“You will need a sunny day for this exercise, or else sun at different times on differentdays. You are going to photograph one scene from dawn to dusk. The number of pictures you take will depend on the time of year, but get at least one per hour, and more at the end of the day when the light is changing faster. Find a landscape location with a fairly definite subject that will catch the sunlight even when the sun is close to the horizon. It needs to offer a good, clear view that is lit throughout the day – containing an isolated building, perhaps, but convenient to reach, as you will need to keep going back to exactly the same spot. Try and keep the composition exactly the same for all the photographs; either remember which parts of the scene touch obvious points in the viewfinder (such as the corners or any markings on the screen) or draw a little sketch. Keep a note of the exposure for each photograph”
– AOP Coursebook.
I took these pictures over the course of three days, way back in November. I’d set my tripod up, leaning into the velux window in the attic, looking out from my work-room (it’s where I’m sitting typing now) to the northeast. The view was open to the south so the light would pass over the view revealing detail and creating shifting shadows for the whole of the period of daylight.
- 08.03
- 08.09
- 08.59
- 09.13
- 09.29
- 10.22
- 10.38
- 11.15
- 12.15
- 13.32
- 14.22
- 15.02
- 15.26
- 15.50
- 16.12
- 16.52
In November, the days aren’t so long that I had to get up disgustingly early to take the pre-sunrise shot, but the sun still swung round through approximately 180° and was high enough in the sky at noon to give even light with a minimum of short shadows.
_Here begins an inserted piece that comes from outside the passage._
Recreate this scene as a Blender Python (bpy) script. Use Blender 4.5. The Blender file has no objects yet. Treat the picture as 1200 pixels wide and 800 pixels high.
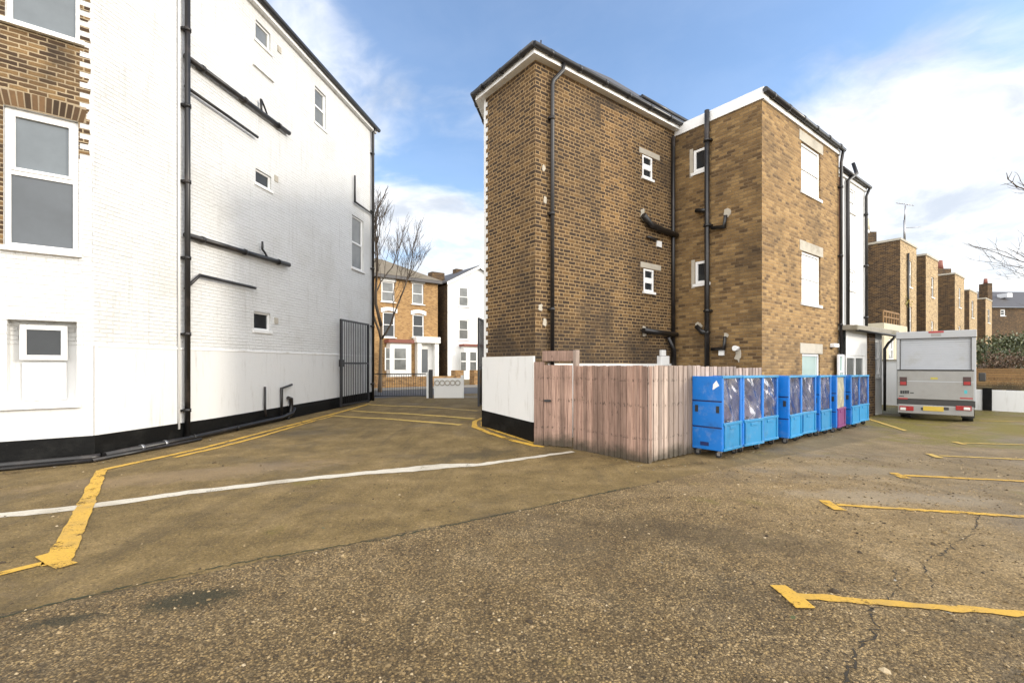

The things I think are significant here are:
- The way the colour temperature of the light changes through the day. It starts off with the blue-ish pre dawn light changing to the yellowy orange of dawn, This then cools down (or rather heats up in terms of K) to the white light in the 12.00 and 13.00 pictures. After that, as the sun sinks the light becomes progressively more orange again until the sun dips behind the row of houses I’m in and the prevailing light becomes blue again.
- The way the light models the buildings differently as the sun swings round. The way light builds up and then spills over onto the roof directly ahead of the window; the way the drainpipe shadow thins and moves closer to the pipe itself; the way the chimneys of my street sweep up the wall in front of the camera. And also the contrast with midday when the whole scene seems evenly lit with little shadow.
As with other exercises during the course where something is worked through systematically, while I may have known what was going to happen, it was very worthwhile to actually follow this knowledge through and to turn it into a series of pictures.